Incentives like net metering deliver many benefits that Potts does not address. For example, net metering spurs the production of electricity on-site where it’s consumed, which can help reduce the strain on distribution systems and cut the amount of electricity lost to long-distance transmission (estimated at seven percent in the U.S.). Net metering, moreover, tends to reduce greenhouse gas emissions by incentivizing people to adopt renewable energy and become more aware of energy-saving opportunities.

And Potts’ argument that net metering isn’t fair to those who don’t invest in rooftop solar is just plain wrong. A recent study sponsored by the California Public Utilities Commission found that, on average, net metering customers pay more into the system than the costs they create; that is, they’re still contributing more than their fair share at around 103 percent cost recovery.

NEM cost recovery graph - CPUCNet metering customers contribute an average of 3% more than their fair share to the grid. Source: CPUC

A diversity of solar projects for a diversity of customers

Net metering aside, there are other types of local solar that can help reduce costs and negate structural, shading, or ownership issues associated with rooftop installations. Community solar allows customers to “subscribe” to larger solar arrays located in their neighborhood. The subscribers then get a credit on their electricity bill for the energy produced from these community solar projects through a process called virtual net metering. This model is particularly attractive to renters, apartment dwellers, and low-income communities who may not otherwise be able to join the solar revolution. Although Potts does not address this kind of local solar, it offers benefits utility-scale solar cannot.

Also, many of these systems are now on vast warehouses and big box retail roofs. As a whole, the top 20 big-box retailers have over 18,000 U.S. stores, representing enormous potential for solar power growth. These retailers are only part of a larger group of commercial customers, which in total make up about one- third of U.S. electric utility sales. But other commercial customers are turning to solar too. The National Renewable Energy Laboratory reports 40 percent of the nation’s 86,000 supermarkets are located in areas with grid parity (i.e., the cost of power from solar panels is equal to or less than the cost of buying power from the utility).

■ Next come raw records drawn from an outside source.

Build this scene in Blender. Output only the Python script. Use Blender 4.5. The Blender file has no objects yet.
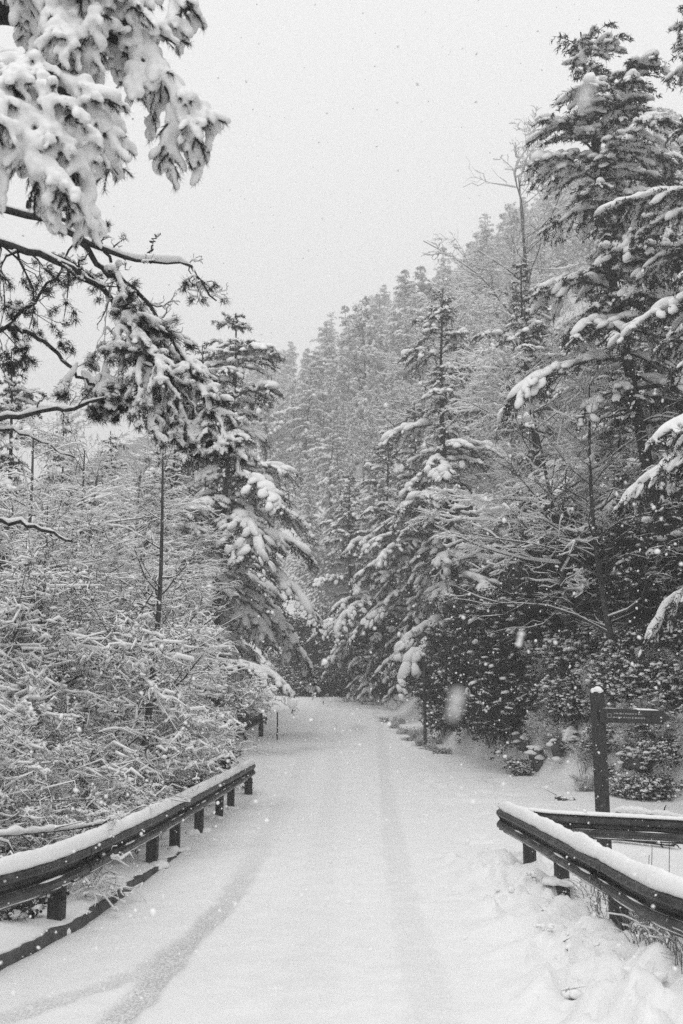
import bpy, bmesh, math, random
import numpy as np
from mathutils import Vector, noise as mnoise

S = bpy.context.scene
COL = S.collection
rng = np.random.default_rng(11)
random.seed(11)
PI = math.pi
UP = np.array([0., 0., 1.])

# ---------------------------------------------------------------- camera maths
CAM_Z = 1.85
PITCH = math.atan(193 / 1000.0)
F = 1000.0
CP, SP = math.cos(PITCH), math.sin(PITCH)


def ray(u, v):
    a, t = (u - 341.5) / F, (512 - v) / F
    return np.array([a, CP - SP * t, SP + CP * t])


def at(u, v, Y):
    d = ray(u, v)
    return np.array([0, 0, CAM_Z]) + d * (Y / d[1])


def on_plane(u, v, z=0.0):
    d = ray(u, v)
    return np.array([0, 0, CAM_Z]) + d * ((z - CAM_Z) / d[2])


# ---------------------------------------------------------------- materials
def new_mat(name):
    m = bpy.data.materials.new(name)
    m.use_nodes = True
    nt = m.node_tree
    return m, nt, nt.nodes['Principled BSDF']


def N(nt, kind, **kw):
    n = nt.nodes.new(kind)
    for k, v in kw.items():
        setattr(n, k, v)
    return n


def grey(v):
    return (v, v, v, 1)


def noise_node(nt, scale, detail=4, rough=.6, coord='Object'):
    tc = N(nt, 'ShaderNodeTexCoord')
    n = N(nt, 'ShaderNodeTexNoise')
    n.inputs['Scale'].default_value = scale
    n.inputs['Detail'].default_value = detail
    n.inputs['Roughness'].default_value = rough
    nt.links.new(tc.outputs[coord], n.inputs['Vector'])
    return n


def ramp(nt, src, stops):
    r = N(nt, 'ShaderNodeValToRGB')
    e = r.color_ramp.elements
    while len(e) < len(stops):
        e.new(.5)
    for el, (p, v) in zip(e, stops):
        el.position = p
        el.color = grey(v)
    nt.links.new(src, r.inputs[0])
    return r


def bump(nt, b, src, strength, dist):
    n = N(nt, 'ShaderNodeBump')
    n.inputs['Strength'].default_value = strength
    n.inputs['Distance'].default_value = dist
    nt.links.new(src, n.inputs['Height'])
    nt.links.new(n.outputs[0], b.inputs['Normal'])
    return n


def simple(name, lo, hi, scale, rough, bstr=0., bdist=.01, spec=.3):
    m, nt, b = new_mat(name)
    n = noise_node(nt, scale)
    r = ramp(nt, n.outputs[0], [(.3, lo), (.7, hi)])
    nt.links.new(r.outputs[0], b.inputs['Base Color'])
    b.inputs['Roughness'].default_value = rough
    b.inputs['Specular IOR Level'].default_value = spec
    if bstr:
        bump(nt, b, n.outputs[0], bstr, bdist)
    return m


M_SNOW = simple('snow', .80, .88, 30, .75, .25, .012, .15)
M_SNOW_FINE = simple('clean_snow', .80, .88, 45, .8, .35, .006, .1)
M_NEEDLE = simple('dark_needles', .014, .042, 3, .6, spec=.2)
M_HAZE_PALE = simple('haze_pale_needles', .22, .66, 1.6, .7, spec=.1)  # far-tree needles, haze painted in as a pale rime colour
M_BARK = simple('bark', .016, .065, 18, .9, .6, .02, spec=.15)
M_TWIG = simple('twig_bark', .035, .09, 6, .85, spec=.15)
M_LEAF = simple('dark_leaves', .015, .045, 4, .6, spec=.2)
M_ROCK = simple('rock', .045, .13, 4, .85, .8, .05, spec=.2)
M_GRASS = simple('dry_grass', .10, .24, 5, .9, spec=.1)
M_LETTER = simple('faded_lettering', .25, .33, 60, .7)
M_BOLT = simple('bolt_metal', .10, .18, 40, .5)


def wood_mat():
    m, nt, b = new_mat('wet_timber')
    tc = N(nt, 'ShaderNodeTexCoord')
    mp = N(nt, 'ShaderNodeMapping')
    mp.inputs['Scale'].default_value = (30, 30, 2.2)
    n = N(nt, 'ShaderNodeTexNoise')
    n.inputs['Scale'].default_value = 1.6
    n.inputs['Detail'].default_value = 6
    nt.links.new(tc.outputs['Object'], mp.inputs[0])
    nt.links.new(mp.outputs[0], n.inputs['Vector'])
    r = ramp(nt, n.outputs[0], [(.3, .012), (.75, .05)])
    # wind-blown snow caught in the grain
    n2 = noise_node(nt, 34, 3, .7)
    r2 = ramp(nt, n2.outputs[0], [(.66, 0), (.74, 1)])
    mx = N(nt, 'ShaderNodeMix', data_type='RGBA')
    nt.links.new(r2.outputs[0], mx.inputs['Factor'])
    nt.links.new(r.outputs[0], mx.inputs['A'])
    mx.inputs['B'].default_value = grey(.6)
    nt.links.new(mx.outputs['Result'], b.inputs['Base Color'])
    b.inputs['Roughness'].default_value = .75
    bump(nt, b, n.outputs[0], .5, .01)
    return m


M_WOOD = wood_mat()


def rail_mat():
    m, nt, b = new_mat('weathered_steel')
    n = noise_node(nt, 5, 6, .65)
    r = ramp(nt, n.outputs[0], [(.36, .012), (.56, .035), (.70, .11)])
    n2 = noise_node(nt, 42, 2, .6)          # flakes of snow stuck on the face
    r2 = ramp(nt, n2.outputs[0], [(.70, 0), (.745, 1)])
    mx = N(nt, 'ShaderNodeMix', data_type='RGBA')
    nt.links.new(r2.outputs[0], mx.inputs['Factor'])
    nt.links.new(r.outputs[0], mx.inputs['A'])
    mx.inputs['B'].default_value = grey(.65)
    nt.links.new(mx.outputs['Result'], b.inputs['Base Color'])
    b.inputs['Roughness'].default_value = .5
    b.inputs['Metallic'].default_value = .0
    b.inputs['Specular IOR Level'].default_value = .45
    bump(nt, b, n.outputs[0], .15, .01)
    return m


M_RAIL = rail_mat()


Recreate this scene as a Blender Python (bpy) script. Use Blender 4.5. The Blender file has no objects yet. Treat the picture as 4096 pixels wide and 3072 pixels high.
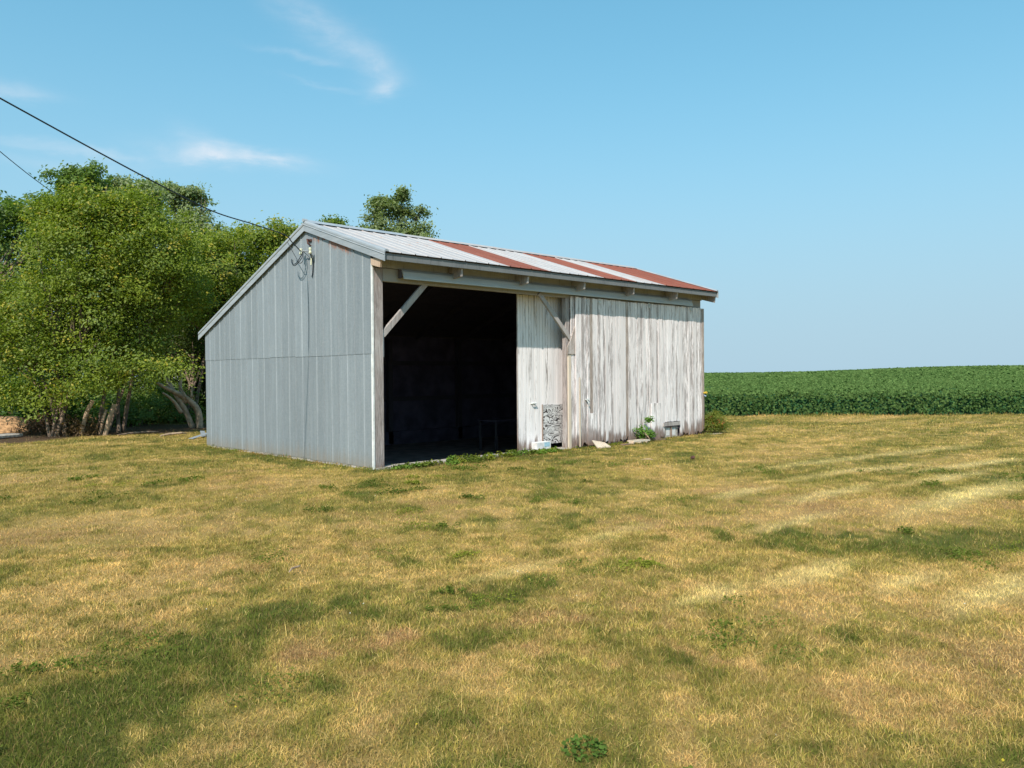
import bpy, math, random
import numpy as np
from mathutils import Vector, Matrix

# ------------------------------------------------------------------ camera, light, exposure
scene = bpy.context.scene
COL = scene.collection
CAM = Vector((-7.776, -11.481, 1.65))
C_R = Vector((0.72016793, -0.69375862, -0.0075587))
C_U = Vector((0.01469012, 0.00435533, 0.99988261))
C_F = Vector((0.69364426, 0.72019443, -0.01332797))
cam_data = bpy.data.cameras.new('camera')
cam_data.sensor_width = 36.0
cam_data.lens = 3186.86 / 4096 * 36
cam_data.clip_start = 0.1
cam_data.clip_end = 6000
cam = bpy.data.objects.new('camera', cam_data)
COL.objects.link(cam)
m = Matrix((C_R, C_U, -C_F)).transposed().to_4x4()
m.translation = CAM
cam.matrix_world = m
scene.camera = cam

TO_SUN = Vector((-1.67, -1.0, 1.88)).normalized()
sun_el = math.asin(TO_SUN.z)
sun_az = math.atan2(TO_SUN.x, TO_SUN.y)
sun_data = bpy.data.lights.new('sun', 'SUN')
sun_data.energy = 5.0
sun_data.angle = math.radians(0.55)
sun_data.color = (1.0, 0.925, 0.83)
sun = bpy.data.objects.new('sun', sun_data)
sun.rotation_euler = TO_SUN.to_track_quat('Z', 'Y').to_euler()
sun.location = (0, 0, 30)
COL.objects.link(sun)

world = bpy.data.worlds.new('World')
scene.world = world
world.use_nodes = True


class NT:
    """tiny helper for node trees"""
    def __init__(self, tree):
        self.t = tree
        self.t.nodes.clear()

    def n(self, kind, ins=None, **props):
        nd = self.t.nodes.new(kind)
        for k, v in props.items():
            setattr(nd, k, v)
        for k, v in (ins or {}).items():
            self.set(nd, k, v)
        return nd

    def set(self, nd, k, v):
        sock = nd.inputs[k]
        if isinstance(v, bpy.types.NodeSocket):
            self.t.links.new(v, sock)
        elif isinstance(v, bpy.types.Node):
            self.t.links.new(v.outputs[0], sock)
        else:
            if isinstance(v, (tuple, list)) and len(v) == 3 and sock.type == 'RGBA':
                v = (*v, 1)
            sock.default_value = v

    def math(self, op, a, b=None, c=None, clamp=False):
        nd = self.n('ShaderNodeMath', operation=op, use_clamp=clamp)
        for i, v in enumerate((a, b, c)):
            if v is not None:
                self.set(nd, i, v)
        return nd.outputs[0]

    def vmath(self, op, a, b=None):
        nd = self.n('ShaderNodeVectorMath', operation=op)
        self.set(nd, 0, a)
        if b is not None:
            self.set(nd, 1, b)
        return nd.outputs[1] if op in ('DOT_PRODUCT', 'LENGTH') else nd.outputs[0]

    def mix(self, f, a, b, blend='MIX'):
        nd = self.n('ShaderNodeMix', data_type='RGBA', blend_type=blend)
        self.set(nd, 0, f)
        self.set(nd, 6, a)
        self.set(nd, 7, b)
        return nd.outputs[2]

    def ramp(self, f, lo, hi, a=0.0, b=1.0):
        nd = self.n('ShaderNodeMapRange', {'Value': f, 'From Min': lo, 'From Max': hi, 'To Min': a, 'To Max': b},
                    interpolation_type='SMOOTHSTEP')
        return nd.outputs[0]

    def noise(self, vec, scale, detail=4.0, rough=0.55, dist=0.0):
        return self.n('ShaderNodeTexNoise', {'Vector': vec, 'Scale': scale, 'Detail': detail, 'Roughness': rough,
                                             'Distortion': dist}).outputs[0]

    def scaled(self, vec, s):
        return self.vmath('MULTIPLY', vec, s)


SKY_GAMMA, SKY_TINT, SKY_HAZE = 0.55, (1.14, 2.46, 2.80), (3.46, 4.80, 5.85)
# world: physical sky, thin cirrus wisps described by direction (east = +x, north = +y, up = +z)
w = NT(world.node_tree)
tc = w.n('ShaderNodeTexCoord').outputs['Generated']
sky = w.n('ShaderNodeTexSky', sky_type='NISHITA', sun_disc=False, sun_elevation=sun_el,
          sun_rotation=sun_az % (2 * math.pi), altitude=200.0, air_density=1.0, dust_density=0.7, ozone_density=1.0)
sep = w.n('ShaderNodeSeparateXYZ', {0: tc})
zz = sep.outputs[2]
az = w.math('ARCTAN2', sep.outputs[0], sep.outputs[1])          # radians from north, clockwise
el = w.math('ARCSINE', zz)
# the camera's response to the sky, and the pale summer haze low over the fields
soft = w.n('ShaderNodeGamma', {'Color': sky.outputs[0], 'Gamma': SKY_GAMMA})
blue = w.mix(1.0, soft.outputs[0], SKY_TINT, 'MULTIPLY')
haze_f = w.math('POWER', 2.718, w.math('MULTIPLY', w.math('POWER', w.math('DIVIDE', w.math('MAXIMUM', el, 0.0), 0.25), 2.0), -1.0))
tinted = w.mix(w.math('MULTIPLY', haze_f, 0.93), blue, SKY_HAZE)
CLOUDS = [  # azimuth, elevation, half length, half height, tilt, strength
    (0.432, 0.254, 0.064, 0.0094, -0.04, 0.62),
    (0.402, 0.260, 0.030, 0.0122, -0.5, 0.25),
    (0.386, 0.245, 0.035, 0.0068, 0, 0.25),
    (0.475, 0.252, 0.029, 0.0062, 0.1, 0.3),
    (0.300, 0.245, 0.040, 0.0052, -0.12, 0.26),
    (0.240, 0.248, 0.051, 0.0056, -0.05, 0.18),
    (0.275, 0.229, 0.073, 0.0073, 0, 0.18),
    (0.213, 0.295, 0.032, 0.0082, 0.02, 0.3),
    (0.520, 0.408, 0.059, 0.0177, -0.55, 0.2),
    (0.576, 0.386, 0.051, 0.0131, -0.5, 0.22),
    (0.600, 0.364, 0.024, 0.0160, -1.1, 0.2),
    (0.612, 0.342, 0.018, 0.0082, 0.5, 0.34),
    (0.520, 0.368, 0.047, 0.0042, -0.12, 0.18),
    (0.537, 0.342, 0.039, 0.0032, -0.1, 0.12),
    (-0.9, 0.30, 0.20, 0.03, 0.1, 0.25), (2.4, 0.40, 0.25, 0.03, -0.2, 0.25), (-2.2, 0.55, 0.2, 0.05, 0.3, 0.25),
]
wn = w.noise(w.scaled(tc, (1, 1, 3.2)), 9.0, 6.0, 0.62, 0.4)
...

Rooftop solar will keep getting cheaper

Finally, recent power purchase agreements with third-party solar providers are allowing global corporations like Google, Apple, and Walmart to develop their own economies of scale. Apple, for example, made headlines earlier this year when it signed a 25-year contract to buy solar energy directly from a third-party solar provider – securing enough electricity to power essentially all of the company’s California operations for less than half the cost it would pay to a utility. New finance models like yieldcos, which allow companies to distribute profits from power sales to their shareholders in the form of regular dividends, are also allowing renewable energy developers to further scale rooftop solar affordably like never before. This financial tool didn’t exist three years ago but is on track to become a $100 billion market this year.

Utilities’ real concern: Impacts on their profits

It’s not surprising why Potts would argue against rooftop solar. Analysis from a recent Lawrence Berkeley National Laboratory study shows, even under the most aggressive expansion of rooftop solar the researchers studied, shareholder (or utility) profits would be impacted more from net metering than customers’ electricity rates. It would appear these efforts to attack rooftop solar and related policies like net-metering are more about disruptions to profits than negative impacts on customers or the planet.

We agree the role of renewables, especially solar, in reducing greenhouse gas emissions is critical to managing climate change. And continued support – for all types of solar energy – is essential.